* _Exercise task_: Please copy the lines below exactly, from the first one through the line showing "person('person', 'crew member in white helmet at".

* _Available data_:
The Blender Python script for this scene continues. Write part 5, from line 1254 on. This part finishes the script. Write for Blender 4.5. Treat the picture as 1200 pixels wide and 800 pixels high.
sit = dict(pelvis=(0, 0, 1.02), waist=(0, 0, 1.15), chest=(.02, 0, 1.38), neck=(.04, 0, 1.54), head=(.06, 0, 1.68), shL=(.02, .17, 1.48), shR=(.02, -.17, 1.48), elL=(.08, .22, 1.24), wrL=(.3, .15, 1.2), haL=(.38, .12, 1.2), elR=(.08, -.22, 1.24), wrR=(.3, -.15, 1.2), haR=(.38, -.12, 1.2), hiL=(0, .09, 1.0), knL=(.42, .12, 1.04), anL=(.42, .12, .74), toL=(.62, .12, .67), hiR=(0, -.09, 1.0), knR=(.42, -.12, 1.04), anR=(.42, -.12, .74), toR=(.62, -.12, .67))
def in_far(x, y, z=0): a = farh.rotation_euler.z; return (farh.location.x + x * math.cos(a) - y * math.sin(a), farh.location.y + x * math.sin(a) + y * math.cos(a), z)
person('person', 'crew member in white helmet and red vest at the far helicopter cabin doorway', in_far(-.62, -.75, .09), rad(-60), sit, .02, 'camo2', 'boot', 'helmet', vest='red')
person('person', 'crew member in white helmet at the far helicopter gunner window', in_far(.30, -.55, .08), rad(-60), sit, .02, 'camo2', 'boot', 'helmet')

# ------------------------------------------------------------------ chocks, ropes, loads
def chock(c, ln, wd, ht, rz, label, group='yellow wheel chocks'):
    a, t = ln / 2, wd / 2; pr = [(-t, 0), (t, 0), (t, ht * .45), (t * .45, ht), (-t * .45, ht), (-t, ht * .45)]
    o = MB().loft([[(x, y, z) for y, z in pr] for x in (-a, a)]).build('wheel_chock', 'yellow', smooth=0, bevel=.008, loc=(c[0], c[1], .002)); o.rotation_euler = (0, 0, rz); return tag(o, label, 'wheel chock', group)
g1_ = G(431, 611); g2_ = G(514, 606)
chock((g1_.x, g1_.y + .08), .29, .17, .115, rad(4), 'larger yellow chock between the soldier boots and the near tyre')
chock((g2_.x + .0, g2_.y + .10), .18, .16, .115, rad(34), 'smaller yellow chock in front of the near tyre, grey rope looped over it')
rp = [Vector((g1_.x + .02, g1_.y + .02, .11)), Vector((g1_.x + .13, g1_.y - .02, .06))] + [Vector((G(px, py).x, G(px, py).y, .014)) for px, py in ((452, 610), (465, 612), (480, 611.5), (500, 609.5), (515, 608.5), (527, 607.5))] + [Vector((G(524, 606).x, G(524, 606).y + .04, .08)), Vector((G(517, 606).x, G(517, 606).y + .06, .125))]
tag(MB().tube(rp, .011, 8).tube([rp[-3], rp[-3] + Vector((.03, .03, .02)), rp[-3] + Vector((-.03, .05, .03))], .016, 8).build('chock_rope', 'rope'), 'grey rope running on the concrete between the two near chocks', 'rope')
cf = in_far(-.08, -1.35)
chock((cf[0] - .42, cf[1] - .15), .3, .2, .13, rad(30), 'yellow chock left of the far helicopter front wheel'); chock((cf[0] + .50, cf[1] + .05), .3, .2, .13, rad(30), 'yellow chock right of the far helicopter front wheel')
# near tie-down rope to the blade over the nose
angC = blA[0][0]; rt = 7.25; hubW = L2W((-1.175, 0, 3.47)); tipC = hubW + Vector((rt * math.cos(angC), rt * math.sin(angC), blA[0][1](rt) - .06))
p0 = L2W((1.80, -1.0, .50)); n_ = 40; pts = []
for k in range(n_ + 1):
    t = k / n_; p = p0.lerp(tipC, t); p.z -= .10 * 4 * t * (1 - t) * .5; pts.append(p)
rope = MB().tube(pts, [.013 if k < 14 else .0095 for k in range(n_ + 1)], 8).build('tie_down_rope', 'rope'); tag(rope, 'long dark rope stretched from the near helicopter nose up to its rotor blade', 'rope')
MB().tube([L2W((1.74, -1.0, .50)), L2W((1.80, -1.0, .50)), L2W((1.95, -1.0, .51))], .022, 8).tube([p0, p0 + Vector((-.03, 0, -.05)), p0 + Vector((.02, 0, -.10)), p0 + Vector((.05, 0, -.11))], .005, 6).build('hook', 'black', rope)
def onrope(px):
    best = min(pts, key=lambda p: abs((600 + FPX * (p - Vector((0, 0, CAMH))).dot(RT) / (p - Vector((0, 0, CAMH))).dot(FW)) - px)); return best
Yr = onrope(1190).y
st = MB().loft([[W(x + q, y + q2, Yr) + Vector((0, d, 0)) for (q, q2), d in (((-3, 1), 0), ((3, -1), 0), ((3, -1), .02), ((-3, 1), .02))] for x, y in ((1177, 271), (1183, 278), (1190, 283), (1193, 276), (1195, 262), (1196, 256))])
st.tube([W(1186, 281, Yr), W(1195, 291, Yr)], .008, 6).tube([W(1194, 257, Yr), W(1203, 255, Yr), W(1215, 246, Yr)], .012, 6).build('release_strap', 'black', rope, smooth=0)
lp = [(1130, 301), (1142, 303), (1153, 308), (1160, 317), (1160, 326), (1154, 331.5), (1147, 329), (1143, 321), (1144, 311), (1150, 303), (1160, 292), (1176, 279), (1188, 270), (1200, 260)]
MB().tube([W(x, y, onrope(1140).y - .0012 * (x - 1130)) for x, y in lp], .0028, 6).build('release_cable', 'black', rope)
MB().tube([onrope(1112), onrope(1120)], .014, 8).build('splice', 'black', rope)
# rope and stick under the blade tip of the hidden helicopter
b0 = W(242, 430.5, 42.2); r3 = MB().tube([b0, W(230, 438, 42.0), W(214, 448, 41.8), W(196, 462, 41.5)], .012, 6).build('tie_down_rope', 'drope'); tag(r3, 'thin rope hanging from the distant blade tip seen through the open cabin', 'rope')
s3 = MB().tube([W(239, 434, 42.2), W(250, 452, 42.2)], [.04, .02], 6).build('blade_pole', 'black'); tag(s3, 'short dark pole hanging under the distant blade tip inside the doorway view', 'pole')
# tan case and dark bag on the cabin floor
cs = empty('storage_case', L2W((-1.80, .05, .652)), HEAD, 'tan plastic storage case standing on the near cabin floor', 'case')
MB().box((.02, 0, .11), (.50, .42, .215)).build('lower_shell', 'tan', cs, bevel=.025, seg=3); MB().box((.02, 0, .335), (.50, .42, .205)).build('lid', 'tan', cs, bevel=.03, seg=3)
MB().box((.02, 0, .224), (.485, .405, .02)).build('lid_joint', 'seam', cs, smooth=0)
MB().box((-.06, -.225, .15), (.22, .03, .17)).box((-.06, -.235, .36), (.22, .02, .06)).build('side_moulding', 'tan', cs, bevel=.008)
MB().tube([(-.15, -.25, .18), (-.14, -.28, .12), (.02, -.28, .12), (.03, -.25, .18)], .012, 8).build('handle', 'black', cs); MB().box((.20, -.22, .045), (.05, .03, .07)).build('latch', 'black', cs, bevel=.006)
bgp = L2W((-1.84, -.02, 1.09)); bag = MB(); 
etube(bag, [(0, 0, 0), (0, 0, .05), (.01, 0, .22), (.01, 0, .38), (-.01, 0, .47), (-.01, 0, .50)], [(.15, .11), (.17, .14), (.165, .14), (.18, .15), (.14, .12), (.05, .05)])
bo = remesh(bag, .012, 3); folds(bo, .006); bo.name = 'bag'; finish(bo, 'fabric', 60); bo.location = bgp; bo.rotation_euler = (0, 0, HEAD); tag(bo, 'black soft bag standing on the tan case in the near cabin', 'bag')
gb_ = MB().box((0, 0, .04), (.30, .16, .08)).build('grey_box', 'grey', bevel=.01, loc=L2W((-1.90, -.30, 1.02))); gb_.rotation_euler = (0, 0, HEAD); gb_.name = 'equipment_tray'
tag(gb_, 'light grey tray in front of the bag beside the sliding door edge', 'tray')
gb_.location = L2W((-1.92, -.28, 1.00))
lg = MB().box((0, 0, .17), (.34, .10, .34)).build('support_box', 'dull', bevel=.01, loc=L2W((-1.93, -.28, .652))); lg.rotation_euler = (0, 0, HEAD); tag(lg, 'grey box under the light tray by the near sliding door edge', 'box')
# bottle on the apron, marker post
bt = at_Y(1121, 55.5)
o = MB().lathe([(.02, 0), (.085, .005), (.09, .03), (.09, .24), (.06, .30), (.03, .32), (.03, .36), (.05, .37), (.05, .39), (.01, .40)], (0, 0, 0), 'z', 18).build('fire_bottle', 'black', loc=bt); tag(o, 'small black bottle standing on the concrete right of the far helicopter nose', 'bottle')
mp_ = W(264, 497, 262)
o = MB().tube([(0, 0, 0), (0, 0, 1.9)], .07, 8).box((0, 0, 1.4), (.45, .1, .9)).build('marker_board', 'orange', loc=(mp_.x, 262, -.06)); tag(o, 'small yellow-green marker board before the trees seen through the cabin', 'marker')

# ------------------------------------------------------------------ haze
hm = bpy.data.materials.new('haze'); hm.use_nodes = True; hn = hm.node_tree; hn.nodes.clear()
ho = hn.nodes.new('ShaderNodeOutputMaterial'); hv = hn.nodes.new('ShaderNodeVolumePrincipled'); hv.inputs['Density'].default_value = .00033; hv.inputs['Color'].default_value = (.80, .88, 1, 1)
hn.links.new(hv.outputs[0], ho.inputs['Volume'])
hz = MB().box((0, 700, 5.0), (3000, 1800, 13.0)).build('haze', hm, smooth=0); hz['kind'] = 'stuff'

* _Answer to this exercise_:
The Blender Python script for this scene continues. Write part 5, from line 1254 on. This part finishes the script. Write for Blender 4.5. Treat the picture as 1200 pixels wide and 800 pixels high.
sit = dict(pelvis=(0, 0, 1.02), waist=(0, 0, 1.15), chest=(.02, 0, 1.38), neck=(.04, 0, 1.54), head=(.06, 0, 1.68), shL=(.02, .17, 1.48), shR=(.02, -.17, 1.48), elL=(.08, .22, 1.24), wrL=(.3, .15, 1.2), haL=(.38, .12, 1.2), elR=(.08, -.22, 1.24), wrR=(.3, -.15, 1.2), haR=(.38, -.12, 1.2), hiL=(0, .09, 1.0), knL=(.42, .12, 1.04), anL=(.42, .12, .74), toL=(.62, .12, .67), hiR=(0, -.09, 1.0), knR=(.42, -.12, 1.04), anR=(.42, -.12, .74), toR=(.62, -.12, .67))
def in_far(x, y, z=0): a = farh.rotation_euler.z; return (farh.location.x + x * math.cos(a) - y * math.sin(a), farh.location.y + x * math.sin(a) + y * math.cos(a), z)
person('person', 'crew member in white helmet and red vest at the far helicopter cabin doorway', in_far(-.62, -.75, .09), rad(-60), sit, .02, 'camo2', 'boot', 'helmet', vest='red')
person('person', 'crew member in white helmet at the far helicopter gunner window', in_far(.30, -.55, .08), rad(-60), sit, .02, 'camo2', 'boot', 'helmet')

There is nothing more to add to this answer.